Впрочем, как указывает сам автор, он не претендует на написание общей истории философии права русского либерализма, ограничиваясь анализом взглядов шести мыслителей: Б. Н. Чичерина, Вл. С. Соловьева, Л. И. Петражицкого, П. И. Новгородцева, Б. А. Кистяковского и С. И. Гессена, отобранных по принципу принадлежности к взглядам, отличным от «господствующей русской традиции недоверия к праву», а именно разделявших «образ мышления, возвышающий закон и акцентирующий необходимость превратить Россию в правовое государство. Сила этого движения может быть оценена не числом его приверженцев, а скорее уровнем теоретических достижений. <…> это движение было ограничено рамками достаточно узкой интеллектуальной элиты, но само его существование было исторически важно» (с. 133).
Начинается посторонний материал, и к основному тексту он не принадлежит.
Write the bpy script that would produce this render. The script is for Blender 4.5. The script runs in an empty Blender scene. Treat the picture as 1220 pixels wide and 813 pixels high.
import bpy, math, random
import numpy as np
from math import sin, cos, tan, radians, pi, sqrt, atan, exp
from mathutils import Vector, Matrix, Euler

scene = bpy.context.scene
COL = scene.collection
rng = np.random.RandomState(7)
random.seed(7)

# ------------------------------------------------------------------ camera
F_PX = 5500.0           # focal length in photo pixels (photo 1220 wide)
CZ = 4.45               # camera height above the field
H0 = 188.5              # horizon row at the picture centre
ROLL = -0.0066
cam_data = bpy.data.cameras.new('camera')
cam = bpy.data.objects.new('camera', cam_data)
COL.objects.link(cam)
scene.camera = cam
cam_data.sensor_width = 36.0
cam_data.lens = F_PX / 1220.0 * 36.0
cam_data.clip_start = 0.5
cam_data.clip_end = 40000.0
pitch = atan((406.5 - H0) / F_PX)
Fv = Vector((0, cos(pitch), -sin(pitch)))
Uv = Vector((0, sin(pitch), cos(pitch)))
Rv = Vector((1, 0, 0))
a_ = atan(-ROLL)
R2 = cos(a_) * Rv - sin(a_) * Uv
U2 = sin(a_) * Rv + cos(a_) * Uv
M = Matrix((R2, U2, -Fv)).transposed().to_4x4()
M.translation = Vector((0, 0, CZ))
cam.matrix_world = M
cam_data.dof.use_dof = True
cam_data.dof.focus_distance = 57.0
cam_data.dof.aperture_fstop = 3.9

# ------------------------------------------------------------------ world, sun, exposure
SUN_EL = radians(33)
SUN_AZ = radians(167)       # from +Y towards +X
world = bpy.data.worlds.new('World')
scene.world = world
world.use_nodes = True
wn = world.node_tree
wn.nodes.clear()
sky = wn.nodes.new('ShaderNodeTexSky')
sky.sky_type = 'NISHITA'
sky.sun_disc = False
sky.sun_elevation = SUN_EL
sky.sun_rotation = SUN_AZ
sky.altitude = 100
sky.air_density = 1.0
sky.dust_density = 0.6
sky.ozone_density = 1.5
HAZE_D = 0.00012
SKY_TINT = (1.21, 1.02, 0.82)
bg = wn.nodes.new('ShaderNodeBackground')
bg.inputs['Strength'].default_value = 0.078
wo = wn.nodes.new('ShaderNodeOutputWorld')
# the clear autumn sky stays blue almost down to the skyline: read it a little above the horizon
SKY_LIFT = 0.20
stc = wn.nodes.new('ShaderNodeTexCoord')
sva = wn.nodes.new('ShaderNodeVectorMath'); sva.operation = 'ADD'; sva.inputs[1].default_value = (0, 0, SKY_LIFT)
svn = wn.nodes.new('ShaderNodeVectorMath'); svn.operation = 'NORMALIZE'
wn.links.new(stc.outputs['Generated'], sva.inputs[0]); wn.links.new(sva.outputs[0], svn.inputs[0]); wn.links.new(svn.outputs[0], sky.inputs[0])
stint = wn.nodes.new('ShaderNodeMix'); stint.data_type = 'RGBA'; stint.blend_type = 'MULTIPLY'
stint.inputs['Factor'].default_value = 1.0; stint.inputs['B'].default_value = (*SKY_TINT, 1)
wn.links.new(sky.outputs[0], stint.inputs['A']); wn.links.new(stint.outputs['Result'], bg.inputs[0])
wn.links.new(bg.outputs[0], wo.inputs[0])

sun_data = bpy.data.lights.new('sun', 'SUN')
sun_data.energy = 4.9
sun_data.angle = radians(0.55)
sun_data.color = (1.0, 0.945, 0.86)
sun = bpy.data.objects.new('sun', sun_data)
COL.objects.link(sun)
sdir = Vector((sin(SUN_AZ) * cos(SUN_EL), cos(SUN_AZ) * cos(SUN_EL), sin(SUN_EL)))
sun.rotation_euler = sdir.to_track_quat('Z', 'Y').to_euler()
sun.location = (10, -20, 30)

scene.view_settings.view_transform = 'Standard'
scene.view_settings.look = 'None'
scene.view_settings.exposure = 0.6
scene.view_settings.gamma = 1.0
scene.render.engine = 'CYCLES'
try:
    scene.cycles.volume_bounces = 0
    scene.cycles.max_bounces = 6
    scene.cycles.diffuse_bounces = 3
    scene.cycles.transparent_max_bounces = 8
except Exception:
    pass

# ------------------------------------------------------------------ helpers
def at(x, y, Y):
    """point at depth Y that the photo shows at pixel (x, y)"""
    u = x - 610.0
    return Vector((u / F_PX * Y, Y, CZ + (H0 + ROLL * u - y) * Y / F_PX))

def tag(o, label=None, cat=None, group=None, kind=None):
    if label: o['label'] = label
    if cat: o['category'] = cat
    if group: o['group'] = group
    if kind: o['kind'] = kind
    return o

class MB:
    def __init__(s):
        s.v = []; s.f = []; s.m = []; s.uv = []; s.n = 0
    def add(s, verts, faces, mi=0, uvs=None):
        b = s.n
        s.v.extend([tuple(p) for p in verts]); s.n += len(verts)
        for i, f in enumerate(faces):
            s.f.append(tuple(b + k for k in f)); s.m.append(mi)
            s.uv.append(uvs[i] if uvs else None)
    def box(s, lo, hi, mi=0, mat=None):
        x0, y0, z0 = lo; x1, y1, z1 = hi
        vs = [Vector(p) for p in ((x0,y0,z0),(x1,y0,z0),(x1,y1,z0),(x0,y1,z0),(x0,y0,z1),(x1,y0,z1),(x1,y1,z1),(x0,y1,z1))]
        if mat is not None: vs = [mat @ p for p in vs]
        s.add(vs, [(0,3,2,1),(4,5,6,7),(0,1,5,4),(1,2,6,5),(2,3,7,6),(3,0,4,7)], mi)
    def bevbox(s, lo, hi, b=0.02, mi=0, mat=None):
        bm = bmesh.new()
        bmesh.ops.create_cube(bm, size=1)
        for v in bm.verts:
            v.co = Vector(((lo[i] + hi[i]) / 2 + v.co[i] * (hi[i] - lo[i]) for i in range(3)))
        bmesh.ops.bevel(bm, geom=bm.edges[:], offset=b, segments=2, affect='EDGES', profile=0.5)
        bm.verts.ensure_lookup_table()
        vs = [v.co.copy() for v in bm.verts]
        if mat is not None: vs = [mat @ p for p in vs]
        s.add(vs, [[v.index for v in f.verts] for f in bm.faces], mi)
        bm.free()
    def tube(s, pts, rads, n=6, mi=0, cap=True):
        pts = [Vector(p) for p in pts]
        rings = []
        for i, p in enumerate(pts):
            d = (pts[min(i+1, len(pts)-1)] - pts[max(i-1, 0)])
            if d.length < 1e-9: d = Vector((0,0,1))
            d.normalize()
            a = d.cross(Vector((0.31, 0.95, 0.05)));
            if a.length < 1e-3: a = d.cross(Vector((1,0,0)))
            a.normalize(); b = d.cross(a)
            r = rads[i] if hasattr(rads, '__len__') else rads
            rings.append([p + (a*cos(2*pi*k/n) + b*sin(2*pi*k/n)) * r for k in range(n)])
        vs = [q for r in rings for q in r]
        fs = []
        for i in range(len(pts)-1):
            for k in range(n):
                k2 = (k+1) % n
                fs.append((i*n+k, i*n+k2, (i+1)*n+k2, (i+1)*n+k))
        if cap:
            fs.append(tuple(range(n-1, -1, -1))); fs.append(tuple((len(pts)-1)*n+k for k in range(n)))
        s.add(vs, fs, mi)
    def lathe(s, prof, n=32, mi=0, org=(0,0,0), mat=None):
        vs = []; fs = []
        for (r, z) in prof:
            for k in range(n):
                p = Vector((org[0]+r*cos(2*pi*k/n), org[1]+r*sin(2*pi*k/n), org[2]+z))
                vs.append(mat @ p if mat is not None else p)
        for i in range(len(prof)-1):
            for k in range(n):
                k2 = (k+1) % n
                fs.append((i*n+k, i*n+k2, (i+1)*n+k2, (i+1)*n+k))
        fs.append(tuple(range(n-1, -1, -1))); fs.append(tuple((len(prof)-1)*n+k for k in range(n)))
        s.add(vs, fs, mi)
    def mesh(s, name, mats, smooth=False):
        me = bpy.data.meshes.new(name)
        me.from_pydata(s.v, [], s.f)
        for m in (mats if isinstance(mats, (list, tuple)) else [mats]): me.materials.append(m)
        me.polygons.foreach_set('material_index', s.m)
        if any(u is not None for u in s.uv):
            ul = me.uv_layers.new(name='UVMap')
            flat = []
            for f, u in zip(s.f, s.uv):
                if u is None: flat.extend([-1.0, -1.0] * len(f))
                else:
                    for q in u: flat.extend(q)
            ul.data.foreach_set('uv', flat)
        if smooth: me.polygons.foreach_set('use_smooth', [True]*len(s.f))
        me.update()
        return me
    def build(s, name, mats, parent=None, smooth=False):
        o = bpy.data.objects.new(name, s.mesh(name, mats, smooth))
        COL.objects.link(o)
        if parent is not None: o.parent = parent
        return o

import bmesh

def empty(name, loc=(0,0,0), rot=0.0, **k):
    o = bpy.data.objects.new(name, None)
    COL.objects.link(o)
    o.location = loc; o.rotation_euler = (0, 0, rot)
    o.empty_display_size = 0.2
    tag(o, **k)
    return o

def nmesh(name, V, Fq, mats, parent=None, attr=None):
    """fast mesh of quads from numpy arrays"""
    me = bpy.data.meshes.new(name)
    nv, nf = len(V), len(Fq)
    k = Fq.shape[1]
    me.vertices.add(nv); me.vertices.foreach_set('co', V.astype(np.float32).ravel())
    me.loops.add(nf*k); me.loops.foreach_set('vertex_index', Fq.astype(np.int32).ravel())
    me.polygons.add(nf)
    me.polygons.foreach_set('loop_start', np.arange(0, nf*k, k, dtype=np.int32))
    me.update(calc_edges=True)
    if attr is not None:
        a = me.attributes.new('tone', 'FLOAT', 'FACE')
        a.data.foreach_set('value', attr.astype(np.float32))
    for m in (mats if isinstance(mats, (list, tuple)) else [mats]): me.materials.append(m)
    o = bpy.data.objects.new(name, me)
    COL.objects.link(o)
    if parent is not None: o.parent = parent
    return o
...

Анализ Валицкого опирается на предложенную Евгением Каменкой (Kamenka & Tay, 1980: 7; Kamenka & Tay, 1983: 107–122) модель трех парадигм «общественной идеологии, общественной организации, права и управления» (с. 11):
1) парадигма Gemeinschaft, или органическая общинно-семейная,
2) парадигма Gesellschaft, или контрактная торгово– индивидуалистическая и
3) парадигма административно– бюрократическая.
Если первой присуще недоверие к праву как формализованной, отчужденной сфере, разрушающей или по крайней мере деформирующей то содержание «реальной», «непосредственной» жизни, с которой оно работает, то третья рассматривает право инструментально, как систему государственных приказов, «орудие управления», не имеющее ценности само по себе, а получающее свою ценность извне, от политического, определяясь им (в конечном счете вариантами подобного понимания оказывается большая часть направлений юридического позитивизма – иное дело, что в форме юридического социологизма сам правовой позитивизм оказывается способен ставить под сомнение первенство политического, не восстанавливая, правда, автономную ценность права).